STORED DATA:
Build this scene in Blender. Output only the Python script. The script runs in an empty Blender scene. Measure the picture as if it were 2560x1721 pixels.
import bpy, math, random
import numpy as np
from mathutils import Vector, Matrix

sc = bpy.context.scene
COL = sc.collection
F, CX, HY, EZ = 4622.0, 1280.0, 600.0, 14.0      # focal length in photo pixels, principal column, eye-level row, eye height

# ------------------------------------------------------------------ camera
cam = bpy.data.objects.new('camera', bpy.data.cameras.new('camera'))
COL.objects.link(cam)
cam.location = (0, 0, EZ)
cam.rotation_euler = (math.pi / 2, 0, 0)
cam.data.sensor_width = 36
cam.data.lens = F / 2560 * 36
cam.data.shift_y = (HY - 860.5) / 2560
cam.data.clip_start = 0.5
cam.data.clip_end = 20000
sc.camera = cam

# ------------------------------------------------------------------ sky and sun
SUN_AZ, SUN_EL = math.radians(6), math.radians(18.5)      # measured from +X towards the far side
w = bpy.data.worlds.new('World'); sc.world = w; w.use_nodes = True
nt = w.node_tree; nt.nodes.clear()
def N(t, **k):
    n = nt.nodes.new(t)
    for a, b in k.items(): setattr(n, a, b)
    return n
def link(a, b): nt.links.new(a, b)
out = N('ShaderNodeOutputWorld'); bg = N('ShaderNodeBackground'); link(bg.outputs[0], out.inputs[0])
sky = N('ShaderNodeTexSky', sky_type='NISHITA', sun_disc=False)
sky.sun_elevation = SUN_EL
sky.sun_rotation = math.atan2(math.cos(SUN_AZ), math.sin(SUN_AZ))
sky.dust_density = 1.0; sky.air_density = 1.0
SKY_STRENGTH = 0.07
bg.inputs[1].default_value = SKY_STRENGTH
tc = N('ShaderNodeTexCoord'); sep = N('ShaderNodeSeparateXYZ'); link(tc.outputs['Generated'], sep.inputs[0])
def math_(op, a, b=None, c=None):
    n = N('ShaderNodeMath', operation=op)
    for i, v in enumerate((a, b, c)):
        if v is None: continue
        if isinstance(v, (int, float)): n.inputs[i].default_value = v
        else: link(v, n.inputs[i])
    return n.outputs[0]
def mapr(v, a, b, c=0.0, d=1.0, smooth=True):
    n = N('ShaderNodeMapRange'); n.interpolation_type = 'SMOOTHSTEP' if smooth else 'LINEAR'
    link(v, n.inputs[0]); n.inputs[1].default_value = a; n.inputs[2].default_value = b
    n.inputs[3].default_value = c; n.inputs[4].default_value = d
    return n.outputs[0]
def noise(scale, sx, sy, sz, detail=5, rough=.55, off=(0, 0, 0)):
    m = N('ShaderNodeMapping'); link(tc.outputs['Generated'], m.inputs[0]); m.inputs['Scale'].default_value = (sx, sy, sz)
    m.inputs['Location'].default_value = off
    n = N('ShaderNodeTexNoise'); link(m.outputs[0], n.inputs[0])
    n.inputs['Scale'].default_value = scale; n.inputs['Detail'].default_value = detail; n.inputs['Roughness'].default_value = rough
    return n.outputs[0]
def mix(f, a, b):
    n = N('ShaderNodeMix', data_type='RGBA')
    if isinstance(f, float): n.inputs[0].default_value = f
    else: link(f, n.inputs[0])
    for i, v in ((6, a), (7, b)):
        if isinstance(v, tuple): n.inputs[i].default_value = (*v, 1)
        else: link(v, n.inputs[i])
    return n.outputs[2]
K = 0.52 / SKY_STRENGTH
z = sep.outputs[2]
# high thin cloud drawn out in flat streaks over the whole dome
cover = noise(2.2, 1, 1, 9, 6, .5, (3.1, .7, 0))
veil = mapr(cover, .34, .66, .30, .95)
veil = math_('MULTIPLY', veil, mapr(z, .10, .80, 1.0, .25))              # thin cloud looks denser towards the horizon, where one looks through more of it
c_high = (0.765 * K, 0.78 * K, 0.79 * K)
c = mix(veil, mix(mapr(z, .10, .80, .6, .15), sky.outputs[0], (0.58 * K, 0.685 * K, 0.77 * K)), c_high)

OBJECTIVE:
The whole listing above needs to be written out again exactly.

COMPLETE ANSWER:
Build this scene in Blender. Output only the Python script. The script runs in an empty Blender scene. Measure the picture as if it were 2560x1721 pixels.
import bpy, math, random
import numpy as np
from mathutils import Vector, Matrix

sc = bpy.context.scene
COL = sc.collection
F, CX, HY, EZ = 4622.0, 1280.0, 600.0, 14.0      # focal length in photo pixels, principal column, eye-level row, eye height

# ------------------------------------------------------------------ camera
cam = bpy.data.objects.new('camera', bpy.data.cameras.new('camera'))
COL.objects.link(cam)
cam.location = (0, 0, EZ)
cam.rotation_euler = (math.pi / 2, 0, 0)
cam.data.sensor_width = 36
cam.data.lens = F / 2560 * 36
cam.data.shift_y = (HY - 860.5) / 2560
cam.data.clip_start = 0.5
cam.data.clip_end = 20000
sc.camera = cam

# ------------------------------------------------------------------ sky and sun
SUN_AZ, SUN_EL = math.radians(6), math.radians(18.5)      # measured from +X towards the far side
w = bpy.data.worlds.new('World'); sc.world = w; w.use_nodes = True
nt = w.node_tree; nt.nodes.clear()
def N(t, **k):
    n = nt.nodes.new(t)
    for a, b in k.items(): setattr(n, a, b)
    return n
def link(a, b): nt.links.new(a, b)
out = N('ShaderNodeOutputWorld'); bg = N('ShaderNodeBackground'); link(bg.outputs[0], out.inputs[0])
sky = N('ShaderNodeTexSky', sky_type='NISHITA', sun_disc=False)
sky.sun_elevation = SUN_EL
sky.sun_rotation = math.atan2(math.cos(SUN_AZ), math.sin(SUN_AZ))
sky.dust_density = 1.0; sky.air_density = 1.0
SKY_STRENGTH = 0.07
bg.inputs[1].default_value = SKY_STRENGTH
tc = N('ShaderNodeTexCoord'); sep = N('ShaderNodeSeparateXYZ'); link(tc.outputs['Generated'], sep.inputs[0])
def math_(op, a, b=None, c=None):
    n = N('ShaderNodeMath', operation=op)
    for i, v in enumerate((a, b, c)):
        if v is None: continue
        if isinstance(v, (int, float)): n.inputs[i].default_value = v
        else: link(v, n.inputs[i])
    return n.outputs[0]
def mapr(v, a, b, c=0.0, d=1.0, smooth=True):
    n = N('ShaderNodeMapRange'); n.interpolation_type = 'SMOOTHSTEP' if smooth else 'LINEAR'
    link(v, n.inputs[0]); n.inputs[1].default_value = a; n.inputs[2].default_value = b
    n.inputs[3].default_value = c; n.inputs[4].default_value = d
    return n.outputs[0]
def noise(scale, sx, sy, sz, detail=5, rough=.55, off=(0, 0, 0)):
    m = N('ShaderNodeMapping'); link(tc.outputs['Generated'], m.inputs[0]); m.inputs['Scale'].default_value = (sx, sy, sz)
    m.inputs['Location'].default_value = off
    n = N('ShaderNodeTexNoise'); link(m.outputs[0], n.inputs[0])
    n.inputs['Scale'].default_value = scale; n.inputs['Detail'].default_value = detail; n.inputs['Roughness'].default_value = rough
    return n.outputs[0]
def mix(f, a, b):
    n = N('ShaderNodeMix', data_type='RGBA')
    if isinstance(f, float): n.inputs[0].default_value = f
    else: link(f, n.inputs[0])
    for i, v in ((6, a), (7, b)):
        if isinstance(v, tuple): n.inputs[i].default_value = (*v, 1)
        else: link(v, n.inputs[i])
    return n.outputs[2]
K = 0.52 / SKY_STRENGTH
z = sep.outputs[2]
# high thin cloud drawn out in flat streaks over the whole dome
cover = noise(2.2, 1, 1, 9, 6, .5, (3.1, .7, 0))
veil = mapr(cover, .34, .66, .30, .95)
veil = math_('MULTIPLY', veil, mapr(z, .10, .80, 1.0, .25))              # thin cloud looks denser towards the horizon, where one looks through more of it
c_high = (0.765 * K, 0.78 * K, 0.79 * K)
c = mix(veil, mix(mapr(z, .10, .80, .6, .15), sky.outputs[0], (0.58 * K, 0.685 * K, 0.77 * K)), c_high)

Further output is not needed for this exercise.